Allah berfirman: wa maa kunta tatluu (“Dan kamu tidak pernah membaca.”) yaitu membaca; min qabliHii min kitaab (“Sebelumnya [al-Qur’an] suatu kitab pun.”) untuk memperkuat ketiadaan. Sedangkan tidak pula engkau menulis dengan tangan kananmu adalah ta’kid [penguat] dan keluar dari daerah kebiasaan, seperti firman Allah Ta’ala: wa laa thaa-iriy yatiiru (“Dan burung-burung yang terbang dengan kedua sayapnya.”) (al-An’am: 38)

Firman Allah: idzaa lartaabal mubthiluun (“Benar-benar ragulah orang yang mengingkari[mu].”) yaitu seandainya engkau memperbaikinya, niscaya ragulah orang-orang jahil, lalu ia berkata: “Sesungguhnya engkau mengetahui ini hanyalah dari kitab-kitab terdahulu yang ditinggalkan para Nabi.” Padahal mereka mengatakan hal demikian dalam keadaan mereka mengetahui bahwa Nabi Muhammad adalah seorang yang ummi, tidak pandai menulis.

Dia berfirman: bal Huwa aayaatum bayyinaatun fii shuduuril ladziina uutul ‘ilma (“Sebenarnya, al-Qur’an itu adalah ayat-ayat yang nyata di dalam dada orang-orang yang diberi ilmu.”) al-Qur’an ini adalah ayat-ayat yang jelas dan tegas dalam menunjukkan kebenaran, baik perintah, larangan ataupun informasi yang dijaga oleh para ulama serta dimudahkan oleh Allah bagi mereka yang menghafal, membaca dan menafsirkan.
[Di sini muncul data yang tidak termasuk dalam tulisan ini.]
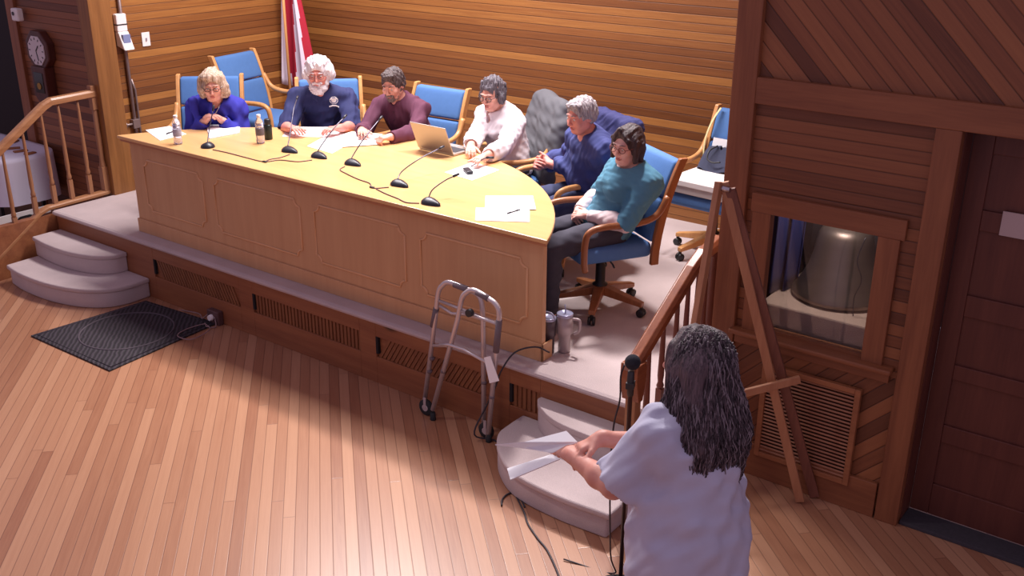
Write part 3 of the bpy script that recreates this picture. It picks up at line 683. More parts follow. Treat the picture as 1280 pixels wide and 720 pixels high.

Sebagaimana Allah berfirman: wa laqad yassarnal qur-aana lidzdzikri faHal mim muddakir (“Dan sesungguhnya telah Kami mudahkan al-Qur’an untuk pelajaran, maka adakah orang yang mengambil pelajaran?”)(al-Qamar: 17)

Diriwayatkan bahwa Rasulullah saw. bersabda: “Tidak ada satu orang Nabi pun melainkan diberikan kepadanya tanda-tanda [mukjizat] yang manusia mengimani tanda-tanda seperti itu. Sesungguhnya yang diberikan kepadaku hanyalah wahyu yang diwahyukan Allah kepadaku. Maka, aku berharap menjadi Nabi yang paling banyak pengikutnya pada hari kiamat.” (HR Muttafaq ‘alaiH)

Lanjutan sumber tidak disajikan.